The problem is the lack of knowledge and confidence us regular non-chef folks have in the kitchen. They spoke, for example, of the end-of-farmers-market routine, where the participating farmers donate what produce they have left over to local food pantries. The food pantries find that while they are grateful to have all this fresh food, people aren’t always sure what to do with it.
Lavender ice cream served with gooseberry puree, fresh honeycomb, and flaky pie crust. Photo by Michael Dick of ISPhotographic.
As someone who likes good food and loves to eat, I wasn’t a strong cook until I got into the now discontinued “The Minimalist” columns from the NYTimes, where columnist Mark Bittman used a narrative recipe style to get you to take 3-6 fresh ingredients, add fat, heat, acid, and seasoning, and end up with a great, fresh meal. I kept going back to the squash salad course in my mind. This deceptively simple dish was quite good, perfect on a hot and humid summer day. I’d never eaten raw squash before. When I asked for a quick recipe to put on the site, they shrugged and discouraged it.
What Pop-up Lafayette would rather we do is get motivated, do dinner with friends, and learn how to cook from one another. Another alternative, one suggested, is to get into City Foods in downtown Lafayette for the regular — FREE — cooking classes they offer there as part of their mission. The other thing is to figure out how to repurpose leftovers, so, for example, how to roast a chicken, and then how to reuse the leftovers on days two and three.
Why all the secrecy? We have a serious red tape problem in town for new restaurants and food concepts, thanks to the ever fragmented laws regulating Lafayette, West Lafayette, and Purdue. Talk to any local cook about the combative relationship between the health department and the restaurateur.
We discuss nonsense food codes with Pop-up Lafayette in the linked article as well.

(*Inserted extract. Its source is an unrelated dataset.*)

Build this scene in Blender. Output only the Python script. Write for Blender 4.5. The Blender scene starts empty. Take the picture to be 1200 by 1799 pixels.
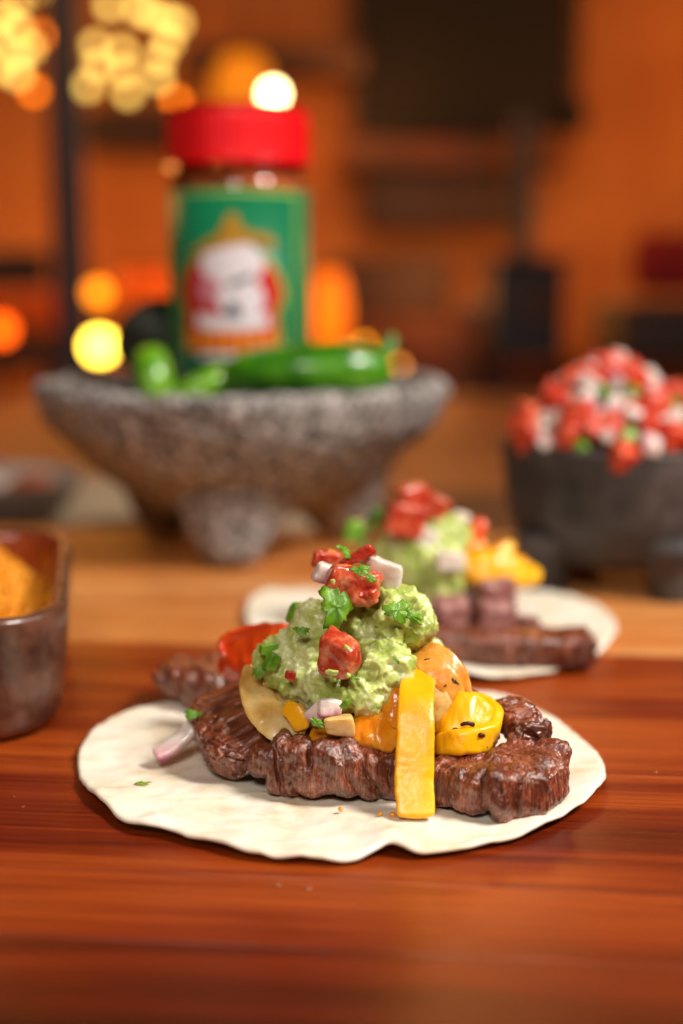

I’ve been talking about the “pop-up” concept with a lot of artists and foodies around town, and these are the first folks to make it happen. On the Think Lafayette Facebook page, we post a lot of pop-up art and parks and food installations in cities around the world. None of these are municipally sanctioned, and they are organically grown from the creativity of the community around them. I’d like to see more of this in Lafayette, and less “public” art with staged press releases so that local government can take the artist’s credit. As Dave Bangert said, city government is at its best when taking a backseat and letting the citizenry shine. Indeed, for artisans too.